Pourtant, le fond de la pensée exprimée par Tim Chester est juste : notre préoccupation la plus profonde devrait être que Dieu soit connu, d’abord parce que c’est lui que nous servons en premier, ensuite parce que c’est une relation personnelle avec lui qui est la source de toute vraie liberté : si le Fils vous rend libre, vous serez réellement libres (cf. Jean 8.36) !
Un service qui libère cherchera donc à faciliter l’accès à la connaissance de Dieu et à saisir les occasions de parler du message de la Bible, voire à les créer quand ce sera opportun. Un pasteur burkinabè, interrogé par le SEL sur la raison pour laquelle il concentre son action de développement agricole sur des villages musulmans, répond : « Jésus a mis une telle joie dans mon cœur qu’il me faut arriver à la leur transmettre. »
Alors certes, notre action peut se révéler utile même si celui que nous aidons refuse le message de l’Évangile et d’autre part le fait de devenir chrétien ne règle pas pour autant tous les problèmes. Mais il y a une source de transformation, de développement, de libération, même pour la vie présente, dans l’Évangile reçu par l’action du Saint-Esprit. C’est pourquoi un service qui libère visera à pointer vers la source de la liberté.

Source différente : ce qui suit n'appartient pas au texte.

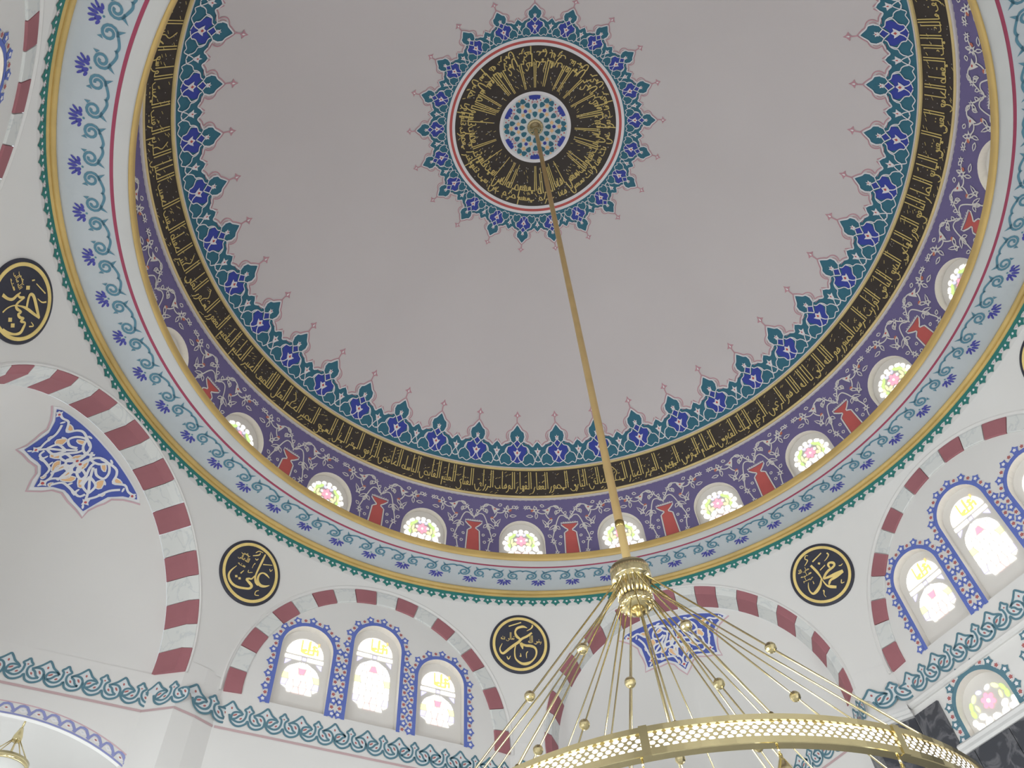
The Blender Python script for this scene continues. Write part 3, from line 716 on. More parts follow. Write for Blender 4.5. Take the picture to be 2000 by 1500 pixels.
# drum windows: reveal, plaster screen, coloured glass
wb = MB()
rows = [[dome(x, y, 0) for x, y in hole], [dome(x * .985, y, -.14) for x, y in hole]]
wb.grid(rows, 'reveal_plaster')
wb.paint(fill2d([[(x, y) for x, y in hole]], (1.2, 1.2)), lambda x, y, off: dome(x, y, -.14), 'reveal_plaster', 0)
gb = MB()
el_s = SPR - .3
KX2 = DR * cos(rad(15)) * pi / 180
GF = lambda x, y, off: dome(x / KX2, el_s + y / KY, -.14 + off)
def piece(pts, m, ly=2):
    gb.poly(pts, GF, m, ly)
for i in range(9):
    a = rad(14 + 19 * i)
    if i != 4 or True:
        piece(ellipse(.282 * cos(a), .285 * sin(a), .038, .029, deg(a) + 90, 8), 'glass_clear')
for s in (1, -1):
    for k, (x, y, rr, l, w, m) in enumerate(((.12, .205, 130, .06, .022, 'glass_green'), (.175, .16, 115, .06, .02, 'glass_green'), (.205, .09, 95, .05, .018, 'glass_lime'), (.15, .1, 100, .05, .017, 'glass_lime'), (.19, .02, 80, .045, .022, 'glass_green'), (.13, .03, 80, .04, .017, 'glass_lime'), (.24, .0, 90, .035, .025, 'glass_white'), (.235, .14, 60, .03, .02, 'glass_white'))):
        piece(ellipse(s * x, y, l, w, rr if s > 0 else 180 - rr, 8), m)
    piece(ellipse(s * .055, .215, .03, .02, 40 * s, 8), 'glass_lavender')
    piece(ellipse(s * .085, .13, .025, .02, 0, 8), 'glass_white')
for k in range(6):
    a = pi / 3 * k + pi / 6
    piece(ellipse(.055 * cos(a), .11 + .055 * sin(a), .034, .027, deg(a), 8), 'glass_pink')
piece(ellipse(0, .11, .018, .018, 0, 8), 'glass_white', 3)
piece(ellipse(0, .235, .035, .024, 0, 8), 'glass_white')
for s in (1, -1):
    for x, y, q in ((.1, .0, 'glass_clear'), (.045, .01, 'glass_clear'), (.1, .06, 'glass_lime'), (.2, .21, 'glass_clear'), (.1, .255, 'glass_clear'), (.235, .065, 'glass_clear')):
        piece(ellipse(s * x, y, .026, .02, 30 * s, 7), q)
for j in range(9):
    y = -.035 - .085 * j
    for i in range(-2, 3):
        x = .115 * (i + (.5 if j % 2 else 0))
        if abs(x) > .29:
            continue
        piece(ellipse(x, y, .058, .042, 45 if (i + j) % 2 else -30, 6), 'glass_rose' if (j == 1 and abs(x) < .08) else 'glass_clear')
win0 = glass0 = vase0 = None
WN = 1
for i in range(21):
    az = 4.45 + i * 360 / 21
    if panel0 is None:
        panel0 = mb.build('drum_panel', ceiling, ROT(az), smooth_=True)
        win0 = wb.build('window_%d' % WN, None, ROT(az), kind='structure')
        glass0 = gb.build('stained_glass', win0)
        vase0 = vb.build('vase_and_vine_painting', ceiling, ROT(az + S2))
    else:
        place('drum_panel', panel0.data, ceiling, ROT(az))
        w = place('window_%d' % WN, win0.data, None, ROT(az), 'structure')
        place('stained_glass', glass0.data, w)
        place('vase_and_vine_painting', vase0.data, ceiling, ROT(az + S2))
    WN += 1

# ------------------------------------------------------------------ cornice under the drum
def ring_obj(name, prof, m, parent, n=336):
    mb = MB()
    ring_surface(mb, prof, m, n)
    return mb.build(name, parent, smooth_=True)
mb = MB()
ring_surface(mb, [(4.97, 8.215), (5.5, 8.215)], 'soffit_blue')
trim = mb.build('trim_1', None, kind='structure', label='ring cornice below the drum with painted blue soffit')
def roll(c, r, a0, a1, n=8):
    return [(c[0] + r * cos(rad(a0 + (a1 - a0) * i / n)), c[1] + r * sin(rad(a0 + (a1 - a0) * i / n))) for i in range(n + 1)]
ring_obj('red_line', [(4.935, 8.213), (4.975, 8.213)], 'stripe_red', trim)
ring_obj('white_cove', [(4.94, 8.214), (4.934, 8.206)], 'cove_plaster', trim)
ring_obj('white_cove', [(4.935, 8.206), (4.86, 8.207), (4.80, 8.203)], 'cove_plaster', trim)
ring_obj('white_cove', [(4.80, 8.203), (4.775, 8.19)], 'cove_plaster', trim)
ring_obj('gold_lip', [(4.785, 8.19), (4.775, 8.175), (4.76, 8.18), (4.748, 8.20), (4.744, 8.23), (4.752, 8.255), (4.744, 8.275), (4.752, 8.295), (4.775, 8.30)], 'gold_moulding', trim)
ring_obj('ledge', [(4.77, 8.30), (5.615, 8.30)], 'wall_plaster', trim)
ring_obj('gold_roll', roll((5.505, 8.185), .032, 110, 300, 10), 'gold_moulding', trim)
ring_obj('gold_roll', roll((5.545, 8.15), .026, 130, 330, 8), 'gold_moulding', trim)
# scrolls and palmette flowers, 63 of each
sb = MB()
SF = soffit(8.215)
KS = 5.15 * pi / 180
def sline(pts, w, m, layer=1, sm=3):
    p = smooth(pts, sm) if sm and len(pts) > 2 else pts
    V, Fs = stroke2d(p, w, sm=0)
    sb.paint(([(x / KS, r) for x, r in V], Fs), SF, m, layer)
def sshape(pts, m, layer=1):
    sb.paint(fill2d([[(x / KS, r) for x, r in pts]]), SF, m, layer)
PITCH = 360 / 63 * KS
for s in (1, -1):
    cx = PITCH / 2 - .118                  # spiral centre, measured from the middle of the bar
    sp = []
    for i in range(20):
        a = -pi / 2 + 2 * pi * 1.55 * i / 19
        r = .086 * (1 - .74 * i / 19)
        sp.append((s * (cx + r * cos(a) * 1.0), 5.155 + r * sin(a) * .95))
    sline([(0, 5.05), (s * .04, 5.038), (s * .08, 5.045), (s * (cx - .02), 5.06), (s * (cx + .02), 5.078)], .027, 'scroll_teal')
    sline(sp, .028, 'scroll_teal', sm=0)
    sshape([(s * (cx + .01), 5.08), (s * (cx + .085), 5.018), (s * (cx + .05), 5.1)][::s], 'scroll_teal')
    sshape([(s * (cx - .08), 5.19), (s * (cx - .072), 5.25), (s * (cx - .045), 5.215)][::s], 'scroll_teal')
    sshape([(s * .02, 5.04), (0, 5.075), (s * -.01, 5.05)][::s], 'scroll_teal')
sc0 = None
fb_shapes = [(0, 5.345, .06, .013, 90)] + [(q * x, r, l, w, (90 - q * a)) for q in (1, -1) for x, r, l, w, a in ((.042, 5.345, .05, .012, 22), (.045, 5.285, .042, .018, 36), (.088, 5.33, .045, .011, 42), (.09, 5.275, .034, .013, 62))]
fbm = MB()
for x, r, l, w, a in fb_shapes:
    fbm.paint(fill2d([[(p[0] / KS, p[1]) for p in ellipse(x * .86, 5.24 + (r - 5.24) * .88, l * .86, w * 1.2, a, 8)]]), SF, 'scroll_blue', 1)
fbm.paint(fill2d([[(p[0] / KS, p[1]) for p in ellipse(0, 5.235, .013, .013, 0, 6)]]), SF, 'scroll_teal', 1)
f0 = None
for i in range(63):
    az = 2.5 + i * 360 / 63
    if sc0 is None:
        sc0 = sb.build('scroll_motif', trim, ROT(az + 180 / 63))
        f0 = fbm.build('flower_motif', trim, ROT(az))
    else:
        place('scroll_motif', sc0.data, trim, ROT(az + 180 / 63))
        place('flower_motif', f0.data, trim, ROT(az))
# ------------------------------------------------------------------ pendentives between ring and arches
DW, DS, AW, AS = 5.60, 5.56, 1.92, 2.03   # planes and outer radii of wall arches and squinch arches
ARCH = [(a, DW) for a in WALL_AZ] + [(a, DS) for a in SQ_AZ]
def foot(theta):
    """height at which the pendentive ends above an arch (or on a pier)"""
    rb = PR
    for a, d in ARCH:
        dl = (theta - a + 180) % 360 - 180
        if abs(dl) < 30:
            rb = min(rb, d / cos(rad(dl)))
    return PZ + math.sqrt(max(0.0, PR * PR - rb * rb))
mb = MB()
N, rows = 1080, []
ZT = 7.965
RT = math.sqrt(PR ** 2 - (ZT - PZ) ** 2)
for j in range(15):
    row = []
    for i in range(N):
        th = 360 * i / N
        zb = foot(th)
        e0, e1 = math.asin((ZT - PZ) / PR), math.asin(min(1, (zb - PZ) / PR))
        e = e0 + (e1 - e0) * j / 14
        row.append((PR * cos(e) * cos(rad(th)), PR * cos(e) * sin(rad(th)), PZ + ZO + PR * sin(e)))
    rows.append(row)
mb.grid(rows, 'wall_plaster', True)
ring_surface(mb, [(5.546, 8.14), (RT, ZT)], 'wall_plaster')
pendv = mb.build('ceiling_pendentives', smooth_=True, kind='structure', label='white spandrels between the arches and the cornice ring')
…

[1] : Cf. Choisis la vie… Catéchisme de Genève, Kerygma, 1991, p.18 (qu.12).
[2] : Le SEL est membre du réseau Compassion International pour la quasi-totalité des programmes de parrainage qu’il soutient.
[3] : Cf. Wess STAFFORD et Dean MERRILL, Trop petits pour être oubliés, co-édition CLC, Compassion Suisse, SEL, 2006, p.202.
[4] : Ibid., p.203.
[5] : Cf. Tim CHESTER, La responsabilité du chrétien face à la pauvreté, Farel, 2006, p.79.